Home by Marilynne Robinson
Posted by Matt Brown on Aug 06, 2008
Our family has enjoyed two fantastic weeks of vacation this summer. Our first week was spent with friends in Northern California doing day trips to Santa Cruz, San Francisco and Napa. I got very little reading done that week. We spent the next week in upstate New York at our friend's "farmhouse" which is really a well appointed vacation home. That is an annual event for our family devoted to fishing, hiking, eating and reading. By far, the most enjoyable read for me was Marilynne Robinson's new book, Home. I received an advanced reader's copy, but you should expect it in stores next month.
As many of you will recall, Robinson's second novel was the Pulitzer Prize-winning Gilead in which we hear the elderly voice of a Congregationalist minister, John Ames, writing a letter to his young son. He is giving the account of his family, particularly the deep divide that existed between his abolitionist father and grandfather who supported the inclusion of Kansas into the United States as a slave state. Gilead also introduces us to Ames' best friend, the Presbyterian minister, Robert Boughton.

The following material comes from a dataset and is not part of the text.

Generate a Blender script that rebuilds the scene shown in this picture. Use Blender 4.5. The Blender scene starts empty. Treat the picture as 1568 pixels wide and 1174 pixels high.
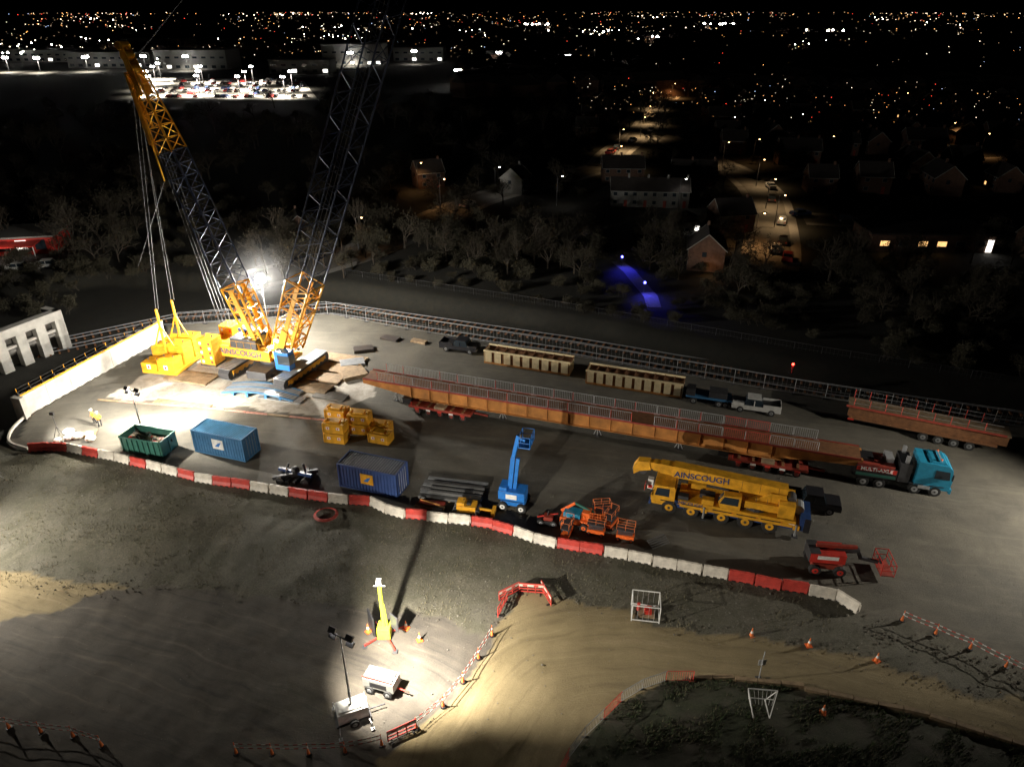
import bpy, math, random
import numpy as np
from mathutils import Vector, Matrix, noise
random.seed(7)
R=random.random
def U(a,b): return a+(b-a)*random.random()
scene=bpy.context.scene
COL=scene.collection
# ------------------------------------------------------------------ materials
MT={}
def mk(name,col,rough=.65,metal=0,var=.25,sc=2.5,bump=.1,es=0,ecol=None):
    m=bpy.data.materials.new(name); m.use_nodes=True
    nt=m.node_tree; b=nt.nodes['Principled BSDF']
    tc=nt.nodes.new('ShaderNodeTexCoord'); n=nt.nodes.new('ShaderNodeTexNoise')
    n.inputs['Scale'].default_value=sc; n.inputs['Detail'].default_value=6; n.inputs['Roughness'].default_value=.65
    nt.links.new(tc.outputs['Object'],n.inputs['Vector'])
    r=nt.nodes.new('ShaderNodeMapRange'); r.inputs[1].default_value=.3; r.inputs[2].default_value=.7
    nt.links.new(n.outputs['Fac'],r.inputs[0])
    mx=nt.nodes.new('ShaderNodeMix'); mx.data_type='RGBA'
    mx.inputs[6].default_value=[c*(1-var) for c in col]+[1]
    mx.inputs[7].default_value=[min(1,c*(1+var*.6)) for c in col]+[1]
    nt.links.new(r.outputs[0],mx.inputs[0]); nt.links.new(mx.outputs[2],b.inputs['Base Color'])
    b.inputs['Roughness'].default_value=rough; b.inputs['Metallic'].default_value=metal
    if bump:
        bp=nt.nodes.new('ShaderNodeBump'); bp.inputs['Strength'].default_value=bump; bp.inputs['Distance'].default_value=.05
        nt.links.new(n.outputs['Fac'],bp.inputs['Height']); nt.links.new(bp.outputs[0],b.inputs['Normal'])
    if es:
        b.inputs['Emission Color'].default_value=list(ecol or col)+[1]; b.inputs['Emission Strength'].default_value=es
        if es<300: m.cycles.emission_sampling='NONE'
    MT[name]=m; return m
mk('yellow',(.70,.34,.02),.45,var=.4,sc=1.2)
mk('yellow_steel',(.75,.38,.02),.5,var=.3,sc=.8)
mk('crane_blue',(.02,.05,.16),.4,var=.3)
mk('lattice',(.04,.055,.10),.5,.2)
mk('black',(.015,.015,.017),.5); mk('rubber',(.02,.02,.02),.85)
mk('darksteel',(.06,.06,.065),.5,.3); mk('steel',(.26,.27,.28),.5,.4); mk('galv',(.42,.43,.44),.45,.4)
mk('rope',(.12,.12,.12),.6,.3); mk('railsteel',(.06,.05,.045),.6,.3)
mk('white',(.75,.75,.73),.5); mk('red',(.52,.03,.02),.5,var=.35,sc=1.5); mk('barrier_red',(.56,.06,.045),.55,var=.45,sc=1)
mk('barrier_white',(.66,.61,.53),.55,var=.45,sc=1)
mk('orange',(.75,.13,.02),.5); mk('orange_light',(.8,.2,.05),.5)
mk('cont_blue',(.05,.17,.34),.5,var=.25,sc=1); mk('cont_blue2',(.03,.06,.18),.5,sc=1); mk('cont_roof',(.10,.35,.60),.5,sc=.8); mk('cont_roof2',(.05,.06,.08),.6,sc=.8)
mk('skip_green',(.03,.13,.10),.5,sc=1.2); mk('rubble',(.16,.13,.10),.9,var=.6,sc=6,bump=.8)
mk('lift_blue',(.02,.17,.55),.4); mk('teal',(.02,.22,.36),.35); mk('glass',(.02,.03,.04),.08,var=0,bump=0)
mk('rust',(.42,.17,.035),.75,var=.45,sc=.7); mk('rustdark',(.19,.08,.03),.8,var=.4)
mk('cream',(.68,.56,.34),.7,var=.2); mk('timber',(.24,.17,.10),.85,var=.45,sc=2,bump=.4)
mk('concrete',(.44,.42,.38),.85,var=.3,sc=.6,bump=.3); mk('concrete_dark',(.18,.17,.155),.85)
mk('redtrailer',(.27,.035,.02),.6,var=.4); mk('silver',(.45,.46,.48),.3,.5); mk('darkcar',(.03,.03,.035),.3,.3)
mk('brick',(.11,.06,.04),.85,var=.35,sc=1.5); mk('render_white',(.20,.20,.185),.8); mk('rooftile',(.024,.019,.017),.85,var=.35,sc=1)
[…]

Home is an independent novel that takes place concurrently with Gilead but the focus shifts to the Boughton family. Glory and Jack, two of Robert's adult children have returned home for reasons unique to each. Glory is caring for her dying father and Jack has come home to reconcile with his past. There are many reasons to recommend this book, but none greater than Jack. Always the black sheep, Jack is a complex character who struggles to reconcile his deep knowledge of the Christian faith and his personal and familial experience.
Home is a beautiful work about families, faith, forgiveness, the cultivation of intimacy and the vapor of life. It is Robinson's masterpiece. I encourage you to order it now and set aside some time when it arrives.